Zr-Doped β-In2S3 Ultrathin Nanoflakes as Photoanodes: Enhanced Visible-Light-Driven Photoelectrochemical Water Splitting

Photoelectrochemical (PEC) water splitting via semiconductor is a promising approach to the scalable generation of renewable H2 fuels. Several characteristics are crucial for efficient water splitting in PEC cell systems, including low onset potential for the photoanode, high photocurrent, and long-term stability.

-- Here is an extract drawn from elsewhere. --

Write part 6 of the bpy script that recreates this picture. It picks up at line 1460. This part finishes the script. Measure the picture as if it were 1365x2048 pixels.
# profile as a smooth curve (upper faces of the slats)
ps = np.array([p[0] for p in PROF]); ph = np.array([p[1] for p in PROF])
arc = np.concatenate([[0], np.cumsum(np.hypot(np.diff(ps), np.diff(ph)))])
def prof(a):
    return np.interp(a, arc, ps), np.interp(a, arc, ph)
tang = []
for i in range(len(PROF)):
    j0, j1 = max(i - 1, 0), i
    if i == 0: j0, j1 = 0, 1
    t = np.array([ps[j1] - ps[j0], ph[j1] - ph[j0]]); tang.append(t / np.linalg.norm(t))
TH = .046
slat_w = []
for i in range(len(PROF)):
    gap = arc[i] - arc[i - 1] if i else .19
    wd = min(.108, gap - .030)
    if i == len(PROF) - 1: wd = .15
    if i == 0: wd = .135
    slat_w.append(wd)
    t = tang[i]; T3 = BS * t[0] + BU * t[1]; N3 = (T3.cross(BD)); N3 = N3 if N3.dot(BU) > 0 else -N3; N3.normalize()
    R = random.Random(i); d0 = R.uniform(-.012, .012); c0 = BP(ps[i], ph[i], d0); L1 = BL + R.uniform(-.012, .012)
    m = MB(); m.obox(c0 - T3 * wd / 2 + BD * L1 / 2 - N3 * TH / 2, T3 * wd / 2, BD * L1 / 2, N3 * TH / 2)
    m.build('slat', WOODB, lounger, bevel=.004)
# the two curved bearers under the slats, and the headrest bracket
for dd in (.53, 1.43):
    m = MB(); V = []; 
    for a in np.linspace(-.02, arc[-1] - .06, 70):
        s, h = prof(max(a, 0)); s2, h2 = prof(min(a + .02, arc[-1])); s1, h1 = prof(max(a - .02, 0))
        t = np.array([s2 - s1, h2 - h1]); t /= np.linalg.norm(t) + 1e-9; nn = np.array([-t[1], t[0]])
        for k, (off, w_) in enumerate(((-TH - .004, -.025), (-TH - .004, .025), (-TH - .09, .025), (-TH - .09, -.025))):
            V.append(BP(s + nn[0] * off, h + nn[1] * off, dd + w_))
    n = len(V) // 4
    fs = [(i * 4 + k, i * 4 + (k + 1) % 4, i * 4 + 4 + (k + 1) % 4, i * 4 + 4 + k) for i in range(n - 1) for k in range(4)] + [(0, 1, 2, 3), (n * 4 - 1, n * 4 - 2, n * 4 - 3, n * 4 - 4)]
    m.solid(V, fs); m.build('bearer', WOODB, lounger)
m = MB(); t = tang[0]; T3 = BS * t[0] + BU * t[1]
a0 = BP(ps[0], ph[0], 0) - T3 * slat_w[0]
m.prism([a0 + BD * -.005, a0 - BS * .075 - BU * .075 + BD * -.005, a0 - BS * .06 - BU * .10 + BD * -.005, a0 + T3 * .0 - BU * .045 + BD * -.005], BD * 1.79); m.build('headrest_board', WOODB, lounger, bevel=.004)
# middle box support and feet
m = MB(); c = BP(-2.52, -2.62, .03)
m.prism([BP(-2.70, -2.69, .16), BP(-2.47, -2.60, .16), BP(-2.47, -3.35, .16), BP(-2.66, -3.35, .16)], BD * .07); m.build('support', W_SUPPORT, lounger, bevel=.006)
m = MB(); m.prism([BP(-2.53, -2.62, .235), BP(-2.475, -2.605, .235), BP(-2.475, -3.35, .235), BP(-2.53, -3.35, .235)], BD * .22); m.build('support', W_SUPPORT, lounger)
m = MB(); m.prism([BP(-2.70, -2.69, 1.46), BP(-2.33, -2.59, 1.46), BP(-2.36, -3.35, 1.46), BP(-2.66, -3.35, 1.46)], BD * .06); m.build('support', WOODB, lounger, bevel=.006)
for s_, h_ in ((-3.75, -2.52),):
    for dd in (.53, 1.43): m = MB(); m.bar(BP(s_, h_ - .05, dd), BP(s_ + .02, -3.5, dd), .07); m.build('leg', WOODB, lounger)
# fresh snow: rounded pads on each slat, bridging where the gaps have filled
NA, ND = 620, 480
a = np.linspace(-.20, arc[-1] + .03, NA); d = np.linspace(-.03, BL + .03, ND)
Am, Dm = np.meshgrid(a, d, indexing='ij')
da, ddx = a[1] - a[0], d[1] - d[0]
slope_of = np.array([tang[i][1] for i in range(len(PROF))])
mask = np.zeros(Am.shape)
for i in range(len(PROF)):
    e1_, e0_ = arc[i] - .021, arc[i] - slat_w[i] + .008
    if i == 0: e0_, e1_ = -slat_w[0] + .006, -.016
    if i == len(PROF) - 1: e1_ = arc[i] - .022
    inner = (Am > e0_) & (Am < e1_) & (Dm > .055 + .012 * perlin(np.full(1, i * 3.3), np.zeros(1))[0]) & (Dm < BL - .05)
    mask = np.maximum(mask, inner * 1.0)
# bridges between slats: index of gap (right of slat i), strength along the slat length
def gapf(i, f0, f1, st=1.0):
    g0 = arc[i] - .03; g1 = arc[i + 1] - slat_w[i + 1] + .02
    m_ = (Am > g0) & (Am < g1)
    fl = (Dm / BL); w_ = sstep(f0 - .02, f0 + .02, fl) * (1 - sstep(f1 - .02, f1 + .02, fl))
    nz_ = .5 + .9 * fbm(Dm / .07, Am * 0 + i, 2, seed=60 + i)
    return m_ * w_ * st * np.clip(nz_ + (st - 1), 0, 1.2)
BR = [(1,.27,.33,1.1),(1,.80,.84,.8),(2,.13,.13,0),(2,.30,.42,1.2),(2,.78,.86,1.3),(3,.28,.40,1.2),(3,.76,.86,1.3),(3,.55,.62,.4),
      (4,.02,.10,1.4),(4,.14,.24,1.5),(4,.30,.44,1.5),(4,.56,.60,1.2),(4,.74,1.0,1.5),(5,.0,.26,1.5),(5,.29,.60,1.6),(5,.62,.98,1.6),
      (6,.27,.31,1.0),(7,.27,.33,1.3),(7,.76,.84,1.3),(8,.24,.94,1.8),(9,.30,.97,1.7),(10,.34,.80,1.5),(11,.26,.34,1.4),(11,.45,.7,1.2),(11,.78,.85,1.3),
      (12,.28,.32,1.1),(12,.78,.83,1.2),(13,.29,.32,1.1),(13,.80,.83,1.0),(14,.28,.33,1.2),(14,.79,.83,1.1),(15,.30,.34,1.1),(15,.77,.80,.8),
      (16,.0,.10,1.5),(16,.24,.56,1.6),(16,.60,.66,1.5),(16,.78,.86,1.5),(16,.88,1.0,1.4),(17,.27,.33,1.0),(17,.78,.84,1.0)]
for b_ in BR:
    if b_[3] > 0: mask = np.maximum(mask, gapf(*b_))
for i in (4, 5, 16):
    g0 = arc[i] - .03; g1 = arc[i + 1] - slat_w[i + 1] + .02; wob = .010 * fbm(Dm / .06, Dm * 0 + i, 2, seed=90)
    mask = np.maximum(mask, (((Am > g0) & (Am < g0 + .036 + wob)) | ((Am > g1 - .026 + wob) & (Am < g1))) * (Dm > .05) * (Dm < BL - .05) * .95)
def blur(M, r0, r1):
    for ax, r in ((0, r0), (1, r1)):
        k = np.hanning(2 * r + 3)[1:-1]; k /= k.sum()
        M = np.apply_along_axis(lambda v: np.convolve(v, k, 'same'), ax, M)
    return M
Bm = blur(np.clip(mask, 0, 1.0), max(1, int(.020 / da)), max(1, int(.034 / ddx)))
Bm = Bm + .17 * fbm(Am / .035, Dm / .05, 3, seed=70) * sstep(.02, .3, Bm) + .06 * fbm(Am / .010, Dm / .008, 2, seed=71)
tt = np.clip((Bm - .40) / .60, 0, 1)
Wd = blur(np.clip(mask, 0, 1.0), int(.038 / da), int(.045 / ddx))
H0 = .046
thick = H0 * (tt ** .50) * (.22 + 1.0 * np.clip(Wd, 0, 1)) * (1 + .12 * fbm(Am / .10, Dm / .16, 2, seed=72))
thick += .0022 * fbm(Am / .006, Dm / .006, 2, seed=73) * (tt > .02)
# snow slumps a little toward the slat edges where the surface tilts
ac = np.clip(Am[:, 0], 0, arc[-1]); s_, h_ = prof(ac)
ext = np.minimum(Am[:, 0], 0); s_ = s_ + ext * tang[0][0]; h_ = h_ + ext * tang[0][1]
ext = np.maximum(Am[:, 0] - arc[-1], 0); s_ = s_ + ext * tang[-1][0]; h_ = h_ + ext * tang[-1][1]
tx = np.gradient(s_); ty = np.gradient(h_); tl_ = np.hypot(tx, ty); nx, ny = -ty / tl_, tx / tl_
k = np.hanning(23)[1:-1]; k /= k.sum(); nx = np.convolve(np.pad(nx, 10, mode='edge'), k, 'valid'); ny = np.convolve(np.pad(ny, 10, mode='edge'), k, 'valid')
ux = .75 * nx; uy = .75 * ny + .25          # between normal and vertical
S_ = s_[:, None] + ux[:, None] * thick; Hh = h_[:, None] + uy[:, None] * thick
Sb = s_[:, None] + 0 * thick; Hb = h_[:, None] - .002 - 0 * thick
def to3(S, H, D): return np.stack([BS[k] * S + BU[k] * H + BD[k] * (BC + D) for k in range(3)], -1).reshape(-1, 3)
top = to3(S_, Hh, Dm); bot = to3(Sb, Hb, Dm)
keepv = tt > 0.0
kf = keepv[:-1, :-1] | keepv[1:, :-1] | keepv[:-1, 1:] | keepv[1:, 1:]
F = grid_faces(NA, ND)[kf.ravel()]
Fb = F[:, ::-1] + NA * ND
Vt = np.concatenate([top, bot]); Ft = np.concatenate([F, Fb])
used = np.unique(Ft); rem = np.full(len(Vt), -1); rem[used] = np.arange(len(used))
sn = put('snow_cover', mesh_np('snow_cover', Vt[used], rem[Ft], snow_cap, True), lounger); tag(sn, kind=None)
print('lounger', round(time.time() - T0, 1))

In this study, we investigated metal ion doping application to prepare 2, 5, and 8 mol % Zr-doped β-In2S3 two-dimensional nanoflakes; we then used the material to create improved photoelectrodes for PEC water splitting. That Zr4+ doping in the crystal lattice of β-In2S3 led to red-shift absorption of the 40 nm wavelength, which benefits visible-light utilization. Three nanoflake samples were tested for use as PEC water splitting electrodes and compared to pure β-In2S3 nanoflakes. We found that the photocurrent density of 2 mol % Zr-doped β-In2S3 nanoflakes was nearly 10 times higher than that of pure β-In2S3 nanoflakes at 1.2 V versus a reversible hydrogen electrode (RHE). In addition, the anodic photocurrent onset had a 0.15 V negative shift compared to pure β-In2S3 nanoflakes. The strategy we propose here can likely be used to develop other n-type semiconducting photoanodes for use in low-cost, solar-fuel-generation devices.